Your priority should be to get the core functionality of your project working as soon as possible, even if it's buggy and lacking in features. This proves that you can solve the problem you set out to solve, and allows you to say you've "finished" the project to some degree.
Too often people get caught up in doing things the 'right' way, making sure the code is the cleanest they've ever written, etc. None of this matters if it doesn't result in a working product.
Now I don't mean to say that additional features, bug fixes, and refactoring aren't important. My point is that focus, motivation, and time are limited resources, and these improvements should come after you've established your core functionality and proven that it's viable.
What has changed for me recently is that I now look at these things in terms of "what skill am I training here?", and ofcoirse I have a list of skills I want to master long term.
This has meant that I have given up struggling on some projects that did not reflect on any skills I was interested in, but I am also way more motivated on some other projects.
I recognized myself a lot in this description: https://www.youtube.com/watch?v=A2sS00egAzg
- Maintain a fixed number of max projects in parallel: 3 is my number. When I reach that number, any time I'm tempted to desist on working on any of the projects I have ONLY the possibility of retake any of the group. Of course you still can have unfinished projects but a restricted set of real active projects make you to assume a conscious decisions in contrast with a more involuntary notion that let you think you can retake work on an unlimited number of projects anytime you want (something that almost never happen)
- Less time in perfect: common procrastination is about looking for the perfect design, the perfect stack, the perfect name. Making an effort on identifying and reducing the time you take on this kind of activities helps because you necessarily are going to do real progress in projects. This is particular important later when you realize how working and deliverying your projects make you more confident than just "thinking" on them.

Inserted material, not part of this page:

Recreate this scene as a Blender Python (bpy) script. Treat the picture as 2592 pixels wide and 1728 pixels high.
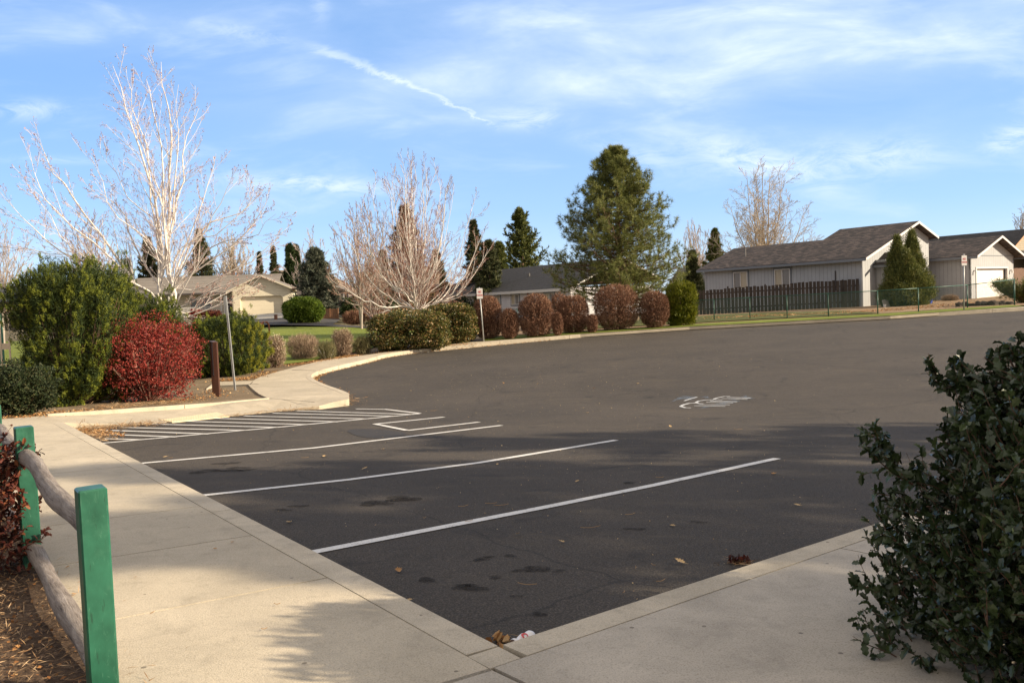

- Involve more people: once the motivation is shared is easier to try to get the projects in a more completed state. Specially when that people is out of your area of expertise. Commonly those first hours of focused and greateful work is spend on things you enjoy doing, once you accumulate a couple of boring tasks, your motivation lose traction. Having people out of your speciality sometimes can unblock/help or directly work on that not interesting activities.
- Close the idea factory: sometimes as serial makers/thinkers the born of a new idea is celebrated and usually that means that a new project is comming. Dont let new ideas to replace the older ones. It doesnt mean that you simply stop thinking in those new ideas that suddenly came to your mind, it means that you need to control the response of those stimules. You can write down on a note book, take a couple of minutes to think in that prospect but you cannot allow that new ideas to replace the more mature and already materialized. It's the most difficult step but is a good training for other useful learnings about let things go.
Done is when those goals are finished, not when the project has all the pieces it could have
If the point is to learn, stop once you've learned. If the point is to play, stop when you get bored of it.
If the goal is to launch something, then, you have to launch it
The silver bullet for me: "only losers do not finish work they started." - Think and grow rich book.
The main key: Persistence. "I will finish it even if I have to fail it thousands times".
A rich guy shared it with me.
Projects are not puzzles. They don’t have a generic definition of done.